Mates’ Crates, a series headed up by our friend Andrei Sandu, dives into the tales behind records and digs deeper into our connections to music. This time, solid seventies soul from Willie Hutch with “Love Power”. 

Label: Tamla Motown | Year: 1974 | Discogs: Willie Hutch – Love Power

There’s almost ten years between when I heard Willie Hutch and when I knew I’d heard Willie Hutch.

If you’ve heard Dr. Dre’s album “The Chronic” – his solo debut after splitting from N.W.A. – you’ve heard Willie Hutch too.  The opening moments of  Dre’s “Rat Tat Tat Tat” sample the start of Hutch’s “Brother’s Gonna Work It Out“, recorded for the soundtrack of 1973 blaxploitation film The Mack.

The story of the blaxploitation genre itself is an interesting one I’ve touched on before, given its ties to iconic music including Curtis Mayfield’s “Superfly”,  James Brown’s “The Boss” and Isaac Hayes’ “Hung Up On My Baby”. Emerging in the 1970s in a transparent effort to appeal to black urban audiences, the films were among the first to feature black characters in major roles as protagonists, though these often played on negative stereotypes including criminal activity.

Alongside Dre, rappers from 2Pac and Daz Dillinger to Chief Keef and Kanye West have drawn on “Brothers…”. It is the opening track and namesake of The Chemical Brothers’ 1998 mixtape, as well as the likely namesake of a 1990 track by Public Enemy.

Much to my surprise, I’d very encountered the opening dialogue of “Brothers…” in the intro to podcasts by early-2010s ‘deep house’ label OFF Recordings (I know you were into that stuff ten years ago too). My chance encounter with OFF head honcho Andre Crom on the Barcelona Metro is a story for another time.

I’m digressing even more than usual. In short, Willie Hutch’s music has been all over the place. Including on my radio show, where I’ve played both “Brothers…” and his (even) more soulful “A Love That’s Worth Having“.

So when I spotted a Hutch record while digging in London (and for a fiver too!), it came straight home with me. As it turns out, “Love Power” – which I hadn’t heard before owning it – was his biggest chart hit. The B-Side, “Get Ready For The Get Down” is a really nice groove too.

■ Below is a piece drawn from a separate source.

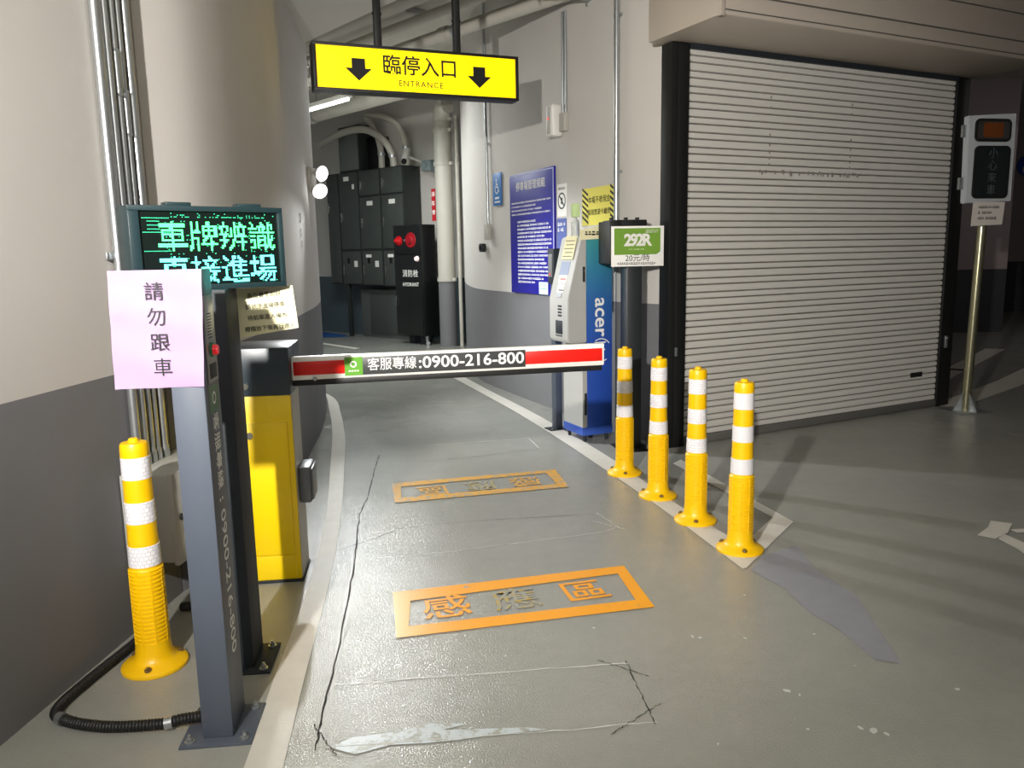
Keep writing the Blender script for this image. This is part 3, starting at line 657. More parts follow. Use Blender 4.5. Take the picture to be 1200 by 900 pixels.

But as you can probably tell, this piece isn’t really about “Love Power”, it’s about the magnificent Willie Hutch. Born in Los Angeles in 1944 then raised in Dallas, Hutch signed his first record deal at the age of 20, then moved back to LA. He was soon writing and producing for pop/soul group The 5th Dimension, best known for “Age of Aquarius” – Grammy Record of the Year in 1970. Over his career, Hutch wrote and produced for Motown legends including The Jackson 5 on “I’ll Be There”, Smokey Robinson and Marvin Gaye.

You’d already heard Willie Hutch. And now you know it.